⟨

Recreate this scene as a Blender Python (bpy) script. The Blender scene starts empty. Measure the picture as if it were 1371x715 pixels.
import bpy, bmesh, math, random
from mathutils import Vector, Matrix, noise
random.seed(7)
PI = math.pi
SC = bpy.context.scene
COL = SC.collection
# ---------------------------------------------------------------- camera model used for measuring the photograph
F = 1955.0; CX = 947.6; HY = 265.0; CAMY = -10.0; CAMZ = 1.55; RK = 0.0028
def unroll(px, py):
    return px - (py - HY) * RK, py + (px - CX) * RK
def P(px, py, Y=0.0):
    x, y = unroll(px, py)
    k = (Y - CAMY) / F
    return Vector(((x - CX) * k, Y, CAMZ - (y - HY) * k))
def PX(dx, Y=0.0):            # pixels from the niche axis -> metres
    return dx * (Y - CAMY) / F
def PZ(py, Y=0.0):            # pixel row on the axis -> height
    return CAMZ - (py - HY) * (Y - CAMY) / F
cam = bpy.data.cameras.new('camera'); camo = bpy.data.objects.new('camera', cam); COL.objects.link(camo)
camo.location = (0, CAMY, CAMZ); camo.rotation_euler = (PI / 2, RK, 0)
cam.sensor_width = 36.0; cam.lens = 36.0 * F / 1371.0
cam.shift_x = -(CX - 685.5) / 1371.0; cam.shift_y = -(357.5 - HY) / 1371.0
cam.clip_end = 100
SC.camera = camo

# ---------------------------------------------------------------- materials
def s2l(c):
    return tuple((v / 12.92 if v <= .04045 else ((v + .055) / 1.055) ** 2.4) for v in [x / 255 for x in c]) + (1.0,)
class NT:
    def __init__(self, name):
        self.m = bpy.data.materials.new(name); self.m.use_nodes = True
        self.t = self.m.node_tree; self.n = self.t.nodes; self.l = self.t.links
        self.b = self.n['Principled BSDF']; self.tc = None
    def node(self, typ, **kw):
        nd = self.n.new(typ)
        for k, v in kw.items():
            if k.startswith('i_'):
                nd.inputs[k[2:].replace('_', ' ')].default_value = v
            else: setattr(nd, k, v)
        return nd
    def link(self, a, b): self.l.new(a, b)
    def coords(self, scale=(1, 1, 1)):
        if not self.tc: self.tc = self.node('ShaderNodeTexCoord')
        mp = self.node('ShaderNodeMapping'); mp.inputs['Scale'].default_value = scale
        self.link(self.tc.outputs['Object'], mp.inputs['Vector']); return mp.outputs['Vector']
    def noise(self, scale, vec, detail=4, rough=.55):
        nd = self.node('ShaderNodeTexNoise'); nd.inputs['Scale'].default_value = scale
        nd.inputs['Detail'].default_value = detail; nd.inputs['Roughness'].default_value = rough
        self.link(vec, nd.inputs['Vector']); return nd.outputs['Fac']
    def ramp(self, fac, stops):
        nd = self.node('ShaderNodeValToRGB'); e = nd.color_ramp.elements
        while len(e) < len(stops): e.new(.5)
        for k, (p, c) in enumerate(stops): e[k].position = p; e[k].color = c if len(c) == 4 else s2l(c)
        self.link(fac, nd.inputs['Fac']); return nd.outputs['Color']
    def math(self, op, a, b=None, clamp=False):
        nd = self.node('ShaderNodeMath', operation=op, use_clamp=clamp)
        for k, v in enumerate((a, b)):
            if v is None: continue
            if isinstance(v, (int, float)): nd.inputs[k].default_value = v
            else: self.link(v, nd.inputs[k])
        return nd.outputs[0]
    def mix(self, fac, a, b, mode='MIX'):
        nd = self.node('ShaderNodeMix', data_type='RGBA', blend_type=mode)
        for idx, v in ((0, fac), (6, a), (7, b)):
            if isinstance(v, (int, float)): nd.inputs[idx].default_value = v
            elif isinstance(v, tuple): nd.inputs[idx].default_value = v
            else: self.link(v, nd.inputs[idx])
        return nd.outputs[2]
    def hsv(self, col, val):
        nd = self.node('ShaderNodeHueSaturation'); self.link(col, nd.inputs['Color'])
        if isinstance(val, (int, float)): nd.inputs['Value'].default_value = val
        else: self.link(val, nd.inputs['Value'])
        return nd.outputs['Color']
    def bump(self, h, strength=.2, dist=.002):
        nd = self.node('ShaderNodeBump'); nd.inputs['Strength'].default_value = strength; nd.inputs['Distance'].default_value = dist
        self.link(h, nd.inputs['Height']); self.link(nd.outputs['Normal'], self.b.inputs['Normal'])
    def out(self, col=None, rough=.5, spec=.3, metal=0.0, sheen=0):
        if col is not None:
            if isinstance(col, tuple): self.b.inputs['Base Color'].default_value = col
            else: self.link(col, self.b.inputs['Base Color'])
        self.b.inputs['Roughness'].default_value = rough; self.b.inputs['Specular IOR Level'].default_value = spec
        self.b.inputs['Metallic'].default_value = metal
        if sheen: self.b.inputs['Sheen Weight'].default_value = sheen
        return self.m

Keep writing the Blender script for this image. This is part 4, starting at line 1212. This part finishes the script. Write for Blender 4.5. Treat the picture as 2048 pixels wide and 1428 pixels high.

⟩

Goal: List the lines of the records where "Blender" occurs.

Response below:
Recreate this scene as a Blender Python (bpy) script. The Blender scene starts empty. Measure the picture as if it were 1371x715 pixels.
Keep writing the Blender script for this image. This is part 4, starting at line 1212. This part finishes the script. Write for Blender 4.5. Treat the picture as 2048 pixels wide and 1428 pixels high.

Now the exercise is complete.